Down in the basin, several members of the group had also resorted to prayer. Kristina remembered pleading with Berestycki: ‘I remember I was crying and I was begging one of the men to pray. I begged him, Jacob, pray to God, pray to God!’ The little girl was absolutely convinced that Berestycki was endowed with religious authority and that his prayers would be more effective. She believed completely, as only children can, that their existence was entirely in the hands of God, through the power of the holy man. It was for her the end of everything. Panic swept through her and she flailed about for an escape. ‘“Tell God to stop the raining and the water will disappear.” I was holding him and grabbing him – I felt this was the last resort.’

The water had risen up to their chins and they were trapped in a tiny pocket of air. For each and every member of the group there was a moment, an incident that characterized the entire ordeal and for Kristina this was the worst moment of crisis. Despite all that she had experienced before, it was during those few moments, as her mother pressed her hard up against the ceiling, that she truly confronted death.

The following morning, Socha and Wroblewski met up before entering the sewers. Neither of them were in any doubt about what had happened during the Sunday storm. It was one of their
routine responsibilities to descend and check the main arteries for damage. What had haunted Socha all night was the prospect of finding the remains of his ten friends.

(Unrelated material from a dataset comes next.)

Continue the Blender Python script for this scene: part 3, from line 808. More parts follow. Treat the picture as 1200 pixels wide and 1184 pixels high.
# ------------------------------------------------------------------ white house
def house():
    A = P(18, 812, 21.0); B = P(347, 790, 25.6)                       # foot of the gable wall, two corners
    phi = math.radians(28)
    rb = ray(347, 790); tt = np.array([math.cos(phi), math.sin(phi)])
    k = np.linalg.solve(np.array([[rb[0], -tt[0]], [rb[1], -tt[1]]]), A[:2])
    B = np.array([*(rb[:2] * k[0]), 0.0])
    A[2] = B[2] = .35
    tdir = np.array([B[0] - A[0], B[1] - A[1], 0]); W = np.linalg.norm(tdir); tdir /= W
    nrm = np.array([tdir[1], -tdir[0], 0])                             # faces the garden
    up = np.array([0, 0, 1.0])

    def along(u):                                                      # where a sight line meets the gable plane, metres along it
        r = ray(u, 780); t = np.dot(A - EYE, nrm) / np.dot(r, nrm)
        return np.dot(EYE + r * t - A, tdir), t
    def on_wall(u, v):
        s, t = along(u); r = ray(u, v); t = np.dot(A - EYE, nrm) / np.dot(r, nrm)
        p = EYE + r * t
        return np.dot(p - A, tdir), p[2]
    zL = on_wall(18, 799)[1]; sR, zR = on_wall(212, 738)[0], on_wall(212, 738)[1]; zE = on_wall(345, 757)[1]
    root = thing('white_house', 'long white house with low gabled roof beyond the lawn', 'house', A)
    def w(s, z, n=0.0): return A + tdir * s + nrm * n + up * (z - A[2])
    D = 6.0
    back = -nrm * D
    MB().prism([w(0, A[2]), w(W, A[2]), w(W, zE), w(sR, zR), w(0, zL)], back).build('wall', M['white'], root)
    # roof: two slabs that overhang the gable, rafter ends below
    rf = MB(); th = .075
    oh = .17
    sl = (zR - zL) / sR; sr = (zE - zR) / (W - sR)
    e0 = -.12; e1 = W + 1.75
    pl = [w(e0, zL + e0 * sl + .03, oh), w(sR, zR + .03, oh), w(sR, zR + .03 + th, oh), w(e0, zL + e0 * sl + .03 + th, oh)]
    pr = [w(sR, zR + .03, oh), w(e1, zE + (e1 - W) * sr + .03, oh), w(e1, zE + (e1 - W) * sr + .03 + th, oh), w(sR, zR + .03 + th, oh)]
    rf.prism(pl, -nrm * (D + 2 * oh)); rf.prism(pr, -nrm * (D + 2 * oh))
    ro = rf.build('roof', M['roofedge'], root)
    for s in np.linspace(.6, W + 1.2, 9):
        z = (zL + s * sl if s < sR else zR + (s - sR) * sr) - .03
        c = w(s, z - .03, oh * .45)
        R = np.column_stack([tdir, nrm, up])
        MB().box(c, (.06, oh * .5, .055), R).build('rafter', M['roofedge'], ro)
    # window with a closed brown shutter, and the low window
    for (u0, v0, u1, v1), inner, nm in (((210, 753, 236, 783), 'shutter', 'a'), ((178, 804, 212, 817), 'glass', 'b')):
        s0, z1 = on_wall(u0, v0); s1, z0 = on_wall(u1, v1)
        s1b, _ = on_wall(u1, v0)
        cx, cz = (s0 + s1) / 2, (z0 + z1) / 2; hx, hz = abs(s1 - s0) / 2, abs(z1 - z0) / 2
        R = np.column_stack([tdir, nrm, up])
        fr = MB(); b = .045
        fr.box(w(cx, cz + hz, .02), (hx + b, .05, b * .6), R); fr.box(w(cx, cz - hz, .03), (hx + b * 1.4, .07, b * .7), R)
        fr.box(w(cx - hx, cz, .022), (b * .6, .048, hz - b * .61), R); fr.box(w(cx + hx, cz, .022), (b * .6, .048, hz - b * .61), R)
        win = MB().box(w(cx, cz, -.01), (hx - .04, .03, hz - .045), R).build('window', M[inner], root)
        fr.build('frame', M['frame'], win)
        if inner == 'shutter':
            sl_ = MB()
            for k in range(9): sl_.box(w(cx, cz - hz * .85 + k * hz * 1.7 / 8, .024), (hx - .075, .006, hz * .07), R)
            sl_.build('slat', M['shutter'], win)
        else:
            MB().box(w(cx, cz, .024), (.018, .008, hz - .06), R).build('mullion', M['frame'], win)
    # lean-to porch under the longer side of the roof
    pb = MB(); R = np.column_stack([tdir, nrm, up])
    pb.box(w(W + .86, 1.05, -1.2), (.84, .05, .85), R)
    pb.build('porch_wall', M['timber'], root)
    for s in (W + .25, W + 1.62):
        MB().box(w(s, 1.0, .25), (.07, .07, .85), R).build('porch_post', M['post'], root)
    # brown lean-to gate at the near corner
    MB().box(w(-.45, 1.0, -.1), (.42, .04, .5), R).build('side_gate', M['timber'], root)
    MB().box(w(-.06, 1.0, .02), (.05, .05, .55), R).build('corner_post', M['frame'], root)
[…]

Wroblewski had agreed to enter the chamber first and report on the scene. But even before he had climbed into the Seventy, both men could tell from the sounds at the other end that they were both in for a surprise. Wroblewski and then Socha, doubtless struggling to control his emotions as he wriggled down the pipe, entered the chamber to see all ten standing before them. Chiger and Paulina described Socha’s state as one of deep and profound shock. His conviction that they were all dead had been absolute. Now it was shattered and at first he found it hard to comprehend. All around everything was in ruin but salvageable. The floor was caked in mud which they had already begun to scrape away. Everyone and everything was still soaked – and would remain so for weeks. But everyone was alive, no one was even injured.

Kristina explained to Socha what had happened. She described her pleas to Jacob for prayers to stop the rain, and how, miraculously, the water had simply stopped pouring in through the pipe. That is exactly how all the accounts described it. Slowly, the flow of water coming in had diminished until it had weakened to a trickle, and the water had simply drained away. In the eyes of the seven-year-old child, it had been Berestycki’s prayers. There could be no doubt.

‘I was sure you were dead. I knew you were all dead,’ Socha told Chiger. The effect on the sewer worker was profound. He told them that the following morning he had gone straight to church to light another candle; this time to give thanks. His interpretation had been as uncomplicated as Kristina’s. It was, in his unshakeable opinion, absolute proof that his efforts were being observed and rewarded. It was divine confirmation that his ‘mission’ as he called it, was blessed. According to Chiger, his revelation upon entering their chamber ‘… filled him with renewed sense of purpose and commitment’. It apparently also had an evangelical effect on the recalcitrant Wroblewski, who was likewise charged with ‘renewed persistence and endurance’.
There seemed to be a strengthening of the bond between Socha and Berestycki thereafter. These two deeply religious men had found a common link between their faiths that was to endure long afterwards.